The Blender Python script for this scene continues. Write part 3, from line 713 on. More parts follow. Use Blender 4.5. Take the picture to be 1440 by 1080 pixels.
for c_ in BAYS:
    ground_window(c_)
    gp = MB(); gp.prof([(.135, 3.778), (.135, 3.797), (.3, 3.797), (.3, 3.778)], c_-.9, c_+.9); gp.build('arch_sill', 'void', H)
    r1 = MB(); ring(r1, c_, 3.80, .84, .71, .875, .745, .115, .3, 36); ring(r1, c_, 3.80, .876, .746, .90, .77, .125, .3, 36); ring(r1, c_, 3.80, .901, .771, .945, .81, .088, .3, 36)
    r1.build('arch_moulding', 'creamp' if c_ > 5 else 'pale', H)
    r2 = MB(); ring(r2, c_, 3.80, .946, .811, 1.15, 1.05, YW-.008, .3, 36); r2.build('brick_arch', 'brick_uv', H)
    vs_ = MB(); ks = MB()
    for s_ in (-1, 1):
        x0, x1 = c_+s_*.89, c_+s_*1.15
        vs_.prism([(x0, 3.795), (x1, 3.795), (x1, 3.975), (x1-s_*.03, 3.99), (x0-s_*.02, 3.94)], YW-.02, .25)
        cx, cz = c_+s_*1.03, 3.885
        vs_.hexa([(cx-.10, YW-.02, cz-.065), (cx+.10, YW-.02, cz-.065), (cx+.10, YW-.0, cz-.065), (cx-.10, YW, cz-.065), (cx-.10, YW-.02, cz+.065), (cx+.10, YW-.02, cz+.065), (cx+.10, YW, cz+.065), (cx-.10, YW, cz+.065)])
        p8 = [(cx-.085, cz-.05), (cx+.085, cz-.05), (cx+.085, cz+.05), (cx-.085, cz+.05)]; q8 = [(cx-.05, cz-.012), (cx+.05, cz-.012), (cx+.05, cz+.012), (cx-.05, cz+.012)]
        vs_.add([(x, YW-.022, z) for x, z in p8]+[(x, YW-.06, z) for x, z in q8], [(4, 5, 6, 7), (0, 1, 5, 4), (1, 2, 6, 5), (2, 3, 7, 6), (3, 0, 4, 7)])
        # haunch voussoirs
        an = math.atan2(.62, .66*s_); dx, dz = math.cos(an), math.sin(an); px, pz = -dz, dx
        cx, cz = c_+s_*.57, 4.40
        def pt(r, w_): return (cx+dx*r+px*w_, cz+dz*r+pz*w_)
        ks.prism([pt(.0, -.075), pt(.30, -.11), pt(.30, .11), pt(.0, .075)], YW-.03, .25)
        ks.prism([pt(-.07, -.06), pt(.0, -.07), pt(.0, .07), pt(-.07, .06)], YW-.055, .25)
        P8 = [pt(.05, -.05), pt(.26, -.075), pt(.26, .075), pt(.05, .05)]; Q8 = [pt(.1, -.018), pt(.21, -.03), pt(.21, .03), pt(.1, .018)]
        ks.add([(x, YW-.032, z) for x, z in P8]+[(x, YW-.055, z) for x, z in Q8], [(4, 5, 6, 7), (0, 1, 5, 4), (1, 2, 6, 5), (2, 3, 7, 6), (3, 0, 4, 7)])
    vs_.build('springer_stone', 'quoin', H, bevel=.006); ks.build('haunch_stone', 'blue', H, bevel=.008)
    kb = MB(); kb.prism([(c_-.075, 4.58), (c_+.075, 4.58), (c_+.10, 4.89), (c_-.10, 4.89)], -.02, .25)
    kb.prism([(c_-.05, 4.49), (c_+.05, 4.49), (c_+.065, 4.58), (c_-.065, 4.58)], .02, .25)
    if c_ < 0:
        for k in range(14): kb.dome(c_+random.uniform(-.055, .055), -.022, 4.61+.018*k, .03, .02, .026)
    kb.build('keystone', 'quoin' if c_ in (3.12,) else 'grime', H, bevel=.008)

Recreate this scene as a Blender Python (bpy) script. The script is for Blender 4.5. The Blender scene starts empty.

◆ ◆ ◆

> Exercise task
Above are the records; copy all of them exactly.

> In response
The Blender Python script for this scene continues. Write part 3, from line 713 on. More parts follow. Use Blender 4.5. Take the picture to be 1440 by 1080 pixels.
for c_ in BAYS:
    ground_window(c_)
    gp = MB(); gp.prof([(.135, 3.778), (.135, 3.797), (.3, 3.797), (.3, 3.778)], c_-.9, c_+.9); gp.build('arch_sill', 'void', H)
    r1 = MB(); ring(r1, c_, 3.80, .84, .71, .875, .745, .115, .3, 36); ring(r1, c_, 3.80, .876, .746, .90, .77, .125, .3, 36); ring(r1, c_, 3.80, .901, .771, .945, .81, .088, .3, 36)
    r1.build('arch_moulding', 'creamp' if c_ > 5 else 'pale', H)
    r2 = MB(); ring(r2, c_, 3.80, .946, .811, 1.15, 1.05, YW-.008, .3, 36); r2.build('brick_arch', 'brick_uv', H)
    vs_ = MB(); ks = MB()
    for s_ in (-1, 1):
        x0, x1 = c_+s_*.89, c_+s_*1.15
        vs_.prism([(x0, 3.795), (x1, 3.795), (x1, 3.975), (x1-s_*.03, 3.99), (x0-s_*.02, 3.94)], YW-.02, .25)
        cx, cz = c_+s_*1.03, 3.885
        vs_.hexa([(cx-.10, YW-.02, cz-.065), (cx+.10, YW-.02, cz-.065), (cx+.10, YW-.0, cz-.065), (cx-.10, YW, cz-.065), (cx-.10, YW-.02, cz+.065), (cx+.10, YW-.02, cz+.065), (cx+.10, YW, cz+.065), (cx-.10, YW, cz+.065)])
        p8 = [(cx-.085, cz-.05), (cx+.085, cz-.05), (cx+.085, cz+.05), (cx-.085, cz+.05)]; q8 = [(cx-.05, cz-.012), (cx+.05, cz-.012), (cx+.05, cz+.012), (cx-.05, cz+.012)]
        vs_.add([(x, YW-.022, z) for x, z in p8]+[(x, YW-.06, z) for x, z in q8], [(4, 5, 6, 7), (0, 1, 5, 4), (1, 2, 6, 5), (2, 3, 7, 6), (3, 0, 4, 7)])
        # haunch voussoirs
        an = math.atan2(.62, .66*s_); dx, dz = math.cos(an), math.sin(an); px, pz = -dz, dx
        cx, cz = c_+s_*.57, 4.40
        def pt(r, w_): return (cx+dx*r+px*w_, cz+dz*r+pz*w_)
        ks.prism([pt(.0, -.075), pt(.30, -.11), pt(.30, .11), pt(.0, .075)], YW-.03, .25)
        ks.prism([pt(-.07, -.06), pt(.0, -.07), pt(.0, .07), pt(-.07, .06)], YW-.055, .25)
        P8 = [pt(.05, -.05), pt(.26, -.075), pt(.26, .075), pt(.05, .05)]; Q8 = [pt(.1, -.018), pt(.21, -.03), pt(.21, .03), pt(.1, .018)]
        ks.add([(x, YW-.032, z) for x, z in P8]+[(x, YW-.055, z) for x, z in Q8], [(4, 5, 6, 7), (0, 1, 5, 4), (1, 2, 6, 5), (2, 3, 7, 6), (3, 0, 4, 7)])
    vs_.build('springer_stone', 'quoin', H, bevel=.006); ks.build('haunch_stone', 'blue', H, bevel=.008)
    kb = MB(); kb.prism([(c_-.075, 4.58), (c_+.075, 4.58), (c_+.10, 4.89), (c_-.10, 4.89)], -.02, .25)
    kb.prism([(c_-.05, 4.49), (c_+.05, 4.49), (c_+.065, 4.58), (c_-.065, 4.58)], .02, .25)
    if c_ < 0:
        for k in range(14): kb.dome(c_+random.uniform(-.055, .055), -.022, 4.61+.018*k, .03, .02, .026)
    kb.build('keystone', 'quoin' if c_ in (3.12,) else 'grime', H, bevel=.008)

Recreate this scene as a Blender Python (bpy) script. The script is for Blender 4.5. The Blender scene starts empty.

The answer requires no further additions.